- DATA EXTRACT:
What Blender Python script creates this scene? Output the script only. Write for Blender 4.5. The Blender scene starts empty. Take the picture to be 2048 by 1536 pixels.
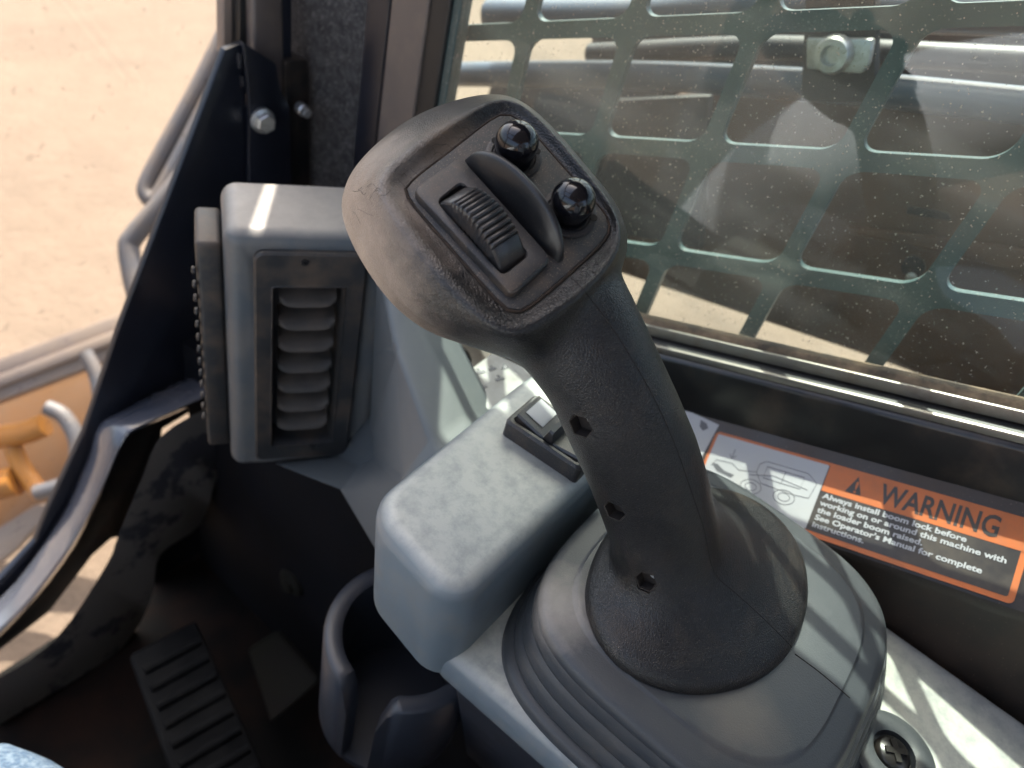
import bpy, bmesh, math, random
import numpy as np
from mathutils import Vector, Matrix, noise
from mathutils.bvhtree import BVHTree
random.seed(4)
SC = bpy.context.scene
COL = SC.collection
R_ = math.radians

# ---------------------------------------------------------------- camera
# metres; x = to the right of the machine, y = forward, z = up; the phone is at the origin
F = 1538.0
AX = Vector((0.6145, -0.7594, 0.2138)).normalized()      # picture right
AF = Vector((0.6655, 0.3533, -0.6575)).normalized()      # view direction
AY = AF.cross(AX).normalized()                            # picture down
AX = AY.cross(AF).normalized()
cam = bpy.data.objects.new('camera', bpy.data.cameras.new('camera'))
COL.objects.link(cam)
cam.matrix_world = Matrix((( AX.x, -AY.x, -AF.x, 0), (AX.y, -AY.y, -AF.y, 0), (AX.z, -AY.z, -AF.z, 0), (0, 0, 0, 1)))
cam.data.sensor_width = 36
cam.data.lens = 36 * F / 2048
cam.data.clip_start = 0.01
cam.data.clip_end = 400
cam.data.dof.use_dof = True
cam.data.dof.focus_distance = 0.325
cam.data.dof.aperture_fstop = 8.5
SC.camera = cam

# ---------------------------------------------------------------- light
SUN_EL, SUN_AZ = 57.0, 47.0          # azimuth from +y (forward) towards +x (right)
sun_dir = Vector((math.sin(R_(SUN_AZ)) * math.cos(R_(SUN_EL)), math.cos(R_(SUN_AZ)) * math.cos(R_(SUN_EL)), math.sin(R_(SUN_EL))))
w = bpy.data.worlds.new('World'); SC.world = w; w.use_nodes = True
nt = w.node_tree
sky = nt.nodes.new('ShaderNodeTexSky'); sky.sky_type = 'NISHITA'; sky.sun_disc = False
sky.sun_elevation = R_(SUN_EL); sky.sun_rotation = R_(SUN_AZ); sky.dust_density = 6.0; sky.ozone_density = 0.5
bg = nt.nodes['Background']; bg.inputs[1].default_value = 0.15
nt.links.new(sky.outputs[0], bg.inputs[0])
sl = bpy.data.lights.new('sun', 'SUN'); sl.energy = 4.2; sl.angle = R_(0.55); sl.color = (1.0, 0.93, 0.82)
so = bpy.data.objects.new('sun', sl); COL.objects.link(so)
so.rotation_euler = (-sun_dir).to_track_quat('-Z', 'Y').to_euler(); so.location = sun_dir * 5
SC.view_settings.view_transform = 'Standard'; SC.view_settings.look = 'None'
SC.view_settings.exposure = 1.95; SC.view_settings.gamma = 1

# ---------------------------------------------------------------- measuring helpers
def ray(u, v): return AX * ((u - 1024) / F) + AY * ((v - 768) / F) + AF
def W(u, v, d): return ray(u, v) * d
def onz(u, v, z): r = ray(u, v); return r * (z / r.z)
def onx(u, v, x): r = ray(u, v); return r * (x / r.x)
def ony(u, v, y): r = ray(u, v); return r * (y / r.y)
def onp(u, v, p, n): r = ray(u, v); return r * (p.dot(n) / r.dot(n))

# ---------------------------------------------------------------- object helpers
def meta(o, label=None, cat=None, group=None, kind=None):
    if label: o['label'] = label
    if cat: o['category'] = cat
    if group: o['group'] = group
    if kind: o['kind'] = kind
    return o
def thing(name, loc, label, cat, group=None):
    o = bpy.data.objects.new(name, None); o.empty_display_size = 0.01
    COL.objects.link(o); o.location = loc
    return meta(o, label, cat, group)
def link(name, me, mat=None, parent=None):
    o = bpy.data.objects.new(name, me); COL.objects.link(o)
    if mat and not me.materials: me.materials.append(mat)
    if parent:
        o.parent = parent
        m = Matrix.Translation(parent.location)
        if parent.parent: m = Matrix.Translation(parent.parent.location) @ m
        p = parent; t = Vector((0, 0, 0))
        while p: t += p.location; p = p.parent
        o.location = -t if parent.type == 'EMPTY' else Vector((0, 0, 0))
    return o
def mk(name, V, Fc, mat=None, parent=None, smooth=None):
    me = bpy.data.meshes.new(name); me.from_pydata([tuple(v) for v in V], [], Fc); me.update()
    bm = bmesh.new(); bm.from_mesh(me); bmesh.ops.recalc_face_normals(bm, faces=bm.faces); bm.to_mesh(me); bm.free()
    if smooth: shade(me, smooth)
    return link(name, me, mat, parent)
def shade(me, ang=40):
    me.polygons.foreach_set('use_smooth', [True] * len(me.polygons))
    try: me.set_sharp_from_angle(angle=R_(ang))
    except Exception: pass
def bmo(name, bm, mat=None, parent=None, smooth=40):
    bmesh.ops.recalc_face_normals(bm, faces=bm.faces)
    me = bpy.data.meshes.new(name); bm.to_mesh(me); bm.free()
    if smooth: shade(me, smooth)
    return link(name, me, mat, parent)
def prism_bm(poly, ext, bevel=0.0, seg=2, bm=None):
    """poly: 3-D outline; ext: vector it is extruded along; every edge bevelled"""
    own = bmesh.new()
    a = [own.verts.new(p) for p in poly]; b = [own.verts.new(p + ext) for p in poly]
    n = len(poly)
    own.faces.new(a); own.faces.new(b[::-1])
    for i in range(n): own.faces.new((a[i], b[i], b[(i + 1) % n], a[(i + 1) % n]))
    bmesh.ops.recalc_face_normals(own, faces=own.faces)
    if bevel: bmesh.ops.bevel(own, geom=list(own.edges), offset=bevel, segments=seg, affect='EDGES', profile=0.5, clamp_overlap=True)
    if bm is None: return own
    me = bpy.data.meshes.new('tmp'); own.to_mesh(me); own.free(); bm.from_mesh(me); bpy.data.meshes.remove(me)
    return bm
def prism(name, poly, ext, mat, parent=None, bevel=0.001, seg=2, smooth=35):
    return bmo(name, prism_bm(poly, ext, bevel, seg), mat, parent, smooth)
def box_bm(c, ex, ey, ez, bevel=0, seg=2, bm=None):
    """centre and three half-axis vectors"""
    return prism_bm([c - ex - ey - ez, c + ex - ey - ez, c + ex + ey - ez, c - ex + ey - ez], ez * 2, bevel, seg, bm)
def box(name, c, ex, ey, ez, mat, parent=None, bevel=0.001, seg=2):
    return bmo(name, box_bm(c, ex, ey, ez, bevel, seg), mat, parent, 35)
def loft(rings, cap0=True, cap1=True, closed=True):
    V = []; Fc = []; n = len(rings[0])
    for r in rings: V += [Vector(p) for p in r]
    for i in range(len(rings) - 1):
        for j in range(n if closed else n - 1):
            k = (j + 1) % n
            Fc.append((i * n + j, i * n + k, (i + 1) * n + k, (i + 1) * n + j))
    if cap0: Fc.append(tuple(range(n))[::-1])
    if cap1: Fc.append(tuple((len(rings) - 1) * n + j for j in range(n)))
    return V, Fc
def circ(c, a, b, n=24, r0=0):
    return [c + a * math.cos(r0 + 2 * math.pi * i / n) + b * math.sin(r0 + 2 * math.pi * i / n) for i in range(n)]
def basis(n, hint=Vector((0, 0, 1))):
    n = n.normalized()
    if abs(n.dot(hint)) > 0.95: hint = Vector((1, 0, 0))
    a = hint.cross(n).normalized(); return a, n.cross(a).normalized(), n
def lathe(c, n, prof, seg=32, hint=Vector((0, 0, 1))):
    """prof: (radius, height along n)"""
    a, b, n = basis(n, hint)
    return loft([circ(c + n * h, a * max(r, 1e-5), b * max(r, 1e-5), seg) for r, h in prof])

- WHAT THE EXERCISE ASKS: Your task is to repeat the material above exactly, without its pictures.

- THE REPLY:
What Blender Python script creates this scene? Output the script only. Write for Blender 4.5. The Blender scene starts empty. Take the picture to be 2048 by 1536 pixels.
import bpy, bmesh, math, random
import numpy as np
from mathutils import Vector, Matrix, noise
from mathutils.bvhtree import BVHTree
random.seed(4)
SC = bpy.context.scene
COL = SC.collection
R_ = math.radians

# ---------------------------------------------------------------- camera
# metres; x = to the right of the machine, y = forward, z = up; the phone is at the origin
F = 1538.0
AX = Vector((0.6145, -0.7594, 0.2138)).normalized()      # picture right
AF = Vector((0.6655, 0.3533, -0.6575)).normalized()      # view direction
AY = AF.cross(AX).normalized()                            # picture down
AX = AY.cross(AF).normalized()
cam = bpy.data.objects.new('camera', bpy.data.cameras.new('camera'))
COL.objects.link(cam)
cam.matrix_world = Matrix((( AX.x, -AY.x, -AF.x, 0), (AX.y, -AY.y, -AF.y, 0), (AX.z, -AY.z, -AF.z, 0), (0, 0, 0, 1)))
cam.data.sensor_width = 36
cam.data.lens = 36 * F / 2048
cam.data.clip_start = 0.01
cam.data.clip_end = 400
cam.data.dof.use_dof = True
cam.data.dof.focus_distance = 0.325
cam.data.dof.aperture_fstop = 8.5
SC.camera = cam

# ---------------------------------------------------------------- light
SUN_EL, SUN_AZ = 57.0, 47.0          # azimuth from +y (forward) towards +x (right)
sun_dir = Vector((math.sin(R_(SUN_AZ)) * math.cos(R_(SUN_EL)), math.cos(R_(SUN_AZ)) * math.cos(R_(SUN_EL)), math.sin(R_(SUN_EL))))
w = bpy.data.worlds.new('World'); SC.world = w; w.use_nodes = True
nt = w.node_tree
sky = nt.nodes.new('ShaderNodeTexSky'); sky.sky_type = 'NISHITA'; sky.sun_disc = False
sky.sun_elevation = R_(SUN_EL); sky.sun_rotation = R_(SUN_AZ); sky.dust_density = 6.0; sky.ozone_density = 0.5
bg = nt.nodes['Background']; bg.inputs[1].default_value = 0.15
nt.links.new(sky.outputs[0], bg.inputs[0])
sl = bpy.data.lights.new('sun', 'SUN'); sl.energy = 4.2; sl.angle = R_(0.55); sl.color = (1.0, 0.93, 0.82)
so = bpy.data.objects.new('sun', sl); COL.objects.link(so)
so.rotation_euler = (-sun_dir).to_track_quat('-Z', 'Y').to_euler(); so.location = sun_dir * 5
SC.view_settings.view_transform = 'Standard'; SC.view_settings.look = 'None'
SC.view_settings.exposure = 1.95; SC.view_settings.gamma = 1

# ---------------------------------------------------------------- measuring helpers
def ray(u, v): return AX * ((u - 1024) / F) + AY * ((v - 768) / F) + AF
def W(u, v, d): return ray(u, v) * d
def onz(u, v, z): r = ray(u, v); return r * (z / r.z)
def onx(u, v, x): r = ray(u, v); return r * (x / r.x)
def ony(u, v, y): r = ray(u, v); return r * (y / r.y)
def onp(u, v, p, n): r = ray(u, v); return r * (p.dot(n) / r.dot(n))

# ---------------------------------------------------------------- object helpers
def meta(o, label=None, cat=None, group=None, kind=None):
    if label: o['label'] = label
    if cat: o['category'] = cat
    if group: o['group'] = group
    if kind: o['kind'] = kind
    return o
def thing(name, loc, label, cat, group=None):
    o = bpy.data.objects.new(name, None); o.empty_display_size = 0.01
    COL.objects.link(o); o.location = loc
    return meta(o, label, cat, group)
def link(name, me, mat=None, parent=None):
    o = bpy.data.objects.new(name, me); COL.objects.link(o)
    if mat and not me.materials: me.materials.append(mat)
    if parent:
        o.parent = parent
        m = Matrix.Translation(parent.location)
        if parent.parent: m = Matrix.Translation(parent.parent.location) @ m
        p = parent; t = Vector((0, 0, 0))
        while p: t += p.location; p = p.parent
        o.location = -t if parent.type == 'EMPTY' else Vector((0, 0, 0))
    return o
def mk(name, V, Fc, mat=None, parent=None, smooth=None):
    me = bpy.data.meshes.new(name); me.from_pydata([tuple(v) for v in V], [], Fc); me.update()
    bm = bmesh.new(); bm.from_mesh(me); bmesh.ops.recalc_face_normals(bm, faces=bm.faces); bm.to_mesh(me); bm.free()
    if smooth: shade(me, smooth)
    return link(name, me, mat, parent)
def shade(me, ang=40):
    me.polygons.foreach_set('use_smooth', [True] * len(me.polygons))
    try: me.set_sharp_from_angle(angle=R_(ang))
    except Exception: pass
def bmo(name, bm, mat=None, parent=None, smooth=40):
    bmesh.ops.recalc_face_normals(bm, faces=bm.faces)
    me = bpy.data.meshes.new(name); bm.to_mesh(me); bm.free()
    if smooth: shade(me, smooth)
    return link(name, me, mat, parent)
def prism_bm(poly, ext, bevel=0.0, seg=2, bm=None):
    """poly: 3-D outline; ext: vector it is extruded along; every edge bevelled"""
    own = bmesh.new()
    a = [own.verts.new(p) for p in poly]; b = [own.verts.new(p + ext) for p in poly]
    n = len(poly)
    own.faces.new(a); own.faces.new(b[::-1])
    for i in range(n): own.faces.new((a[i], b[i], b[(i + 1) % n], a[(i + 1) % n]))
    bmesh.ops.recalc_face_normals(own, faces=own.faces)
    if bevel: bmesh.ops.bevel(own, geom=list(own.edges), offset=bevel, segments=seg, affect='EDGES', profile=0.5, clamp_overlap=True)
    if bm is None: return own
    me = bpy.data.meshes.new('tmp'); own.to_mesh(me); own.free(); bm.from_mesh(me); bpy.data.meshes.remove(me)
    return bm
def prism(name, poly, ext, mat, parent=None, bevel=0.001, seg=2, smooth=35):
    return bmo(name, prism_bm(poly, ext, bevel, seg), mat, parent, smooth)
def box_bm(c, ex, ey, ez, bevel=0, seg=2, bm=None):
    """centre and three half-axis vectors"""
    return prism_bm([c - ex - ey - ez, c + ex - ey - ez, c + ex + ey - ez, c - ex + ey - ez], ez * 2, bevel, seg, bm)
def box(name, c, ex, ey, ez, mat, parent=None, bevel=0.001, seg=2):
    return bmo(name, box_bm(c, ex, ey, ez, bevel, seg), mat, parent, 35)
def loft(rings, cap0=True, cap1=True, closed=True):
    V = []; Fc = []; n = len(rings[0])
    for r in rings: V += [Vector(p) for p in r]
    for i in range(len(rings) - 1):
        for j in range(n if closed else n - 1):
            k = (j + 1) % n
            Fc.append((i * n + j, i * n + k, (i + 1) * n + k, (i + 1) * n + j))
    if cap0: Fc.append(tuple(range(n))[::-1])
    if cap1: Fc.append(tuple((len(rings) - 1) * n + j for j in range(n)))
    return V, Fc
def circ(c, a, b, n=24, r0=0):
    return [c + a * math.cos(r0 + 2 * math.pi * i / n) + b * math.sin(r0 + 2 * math.pi * i / n) for i in range(n)]
def basis(n, hint=Vector((0, 0, 1))):
    n = n.normalized()
    if abs(n.dot(hint)) > 0.95: hint = Vector((1, 0, 0))
    a = hint.cross(n).normalized(); return a, n.cross(a).normalized(), n
def lathe(c, n, prof, seg=32, hint=Vector((0, 0, 1))):
    """prof: (radius, height along n)"""
    a, b, n = basis(n, hint)
    return loft([circ(c + n * h, a * max(r, 1e-5), b * max(r, 1e-5), seg) for r, h in prof])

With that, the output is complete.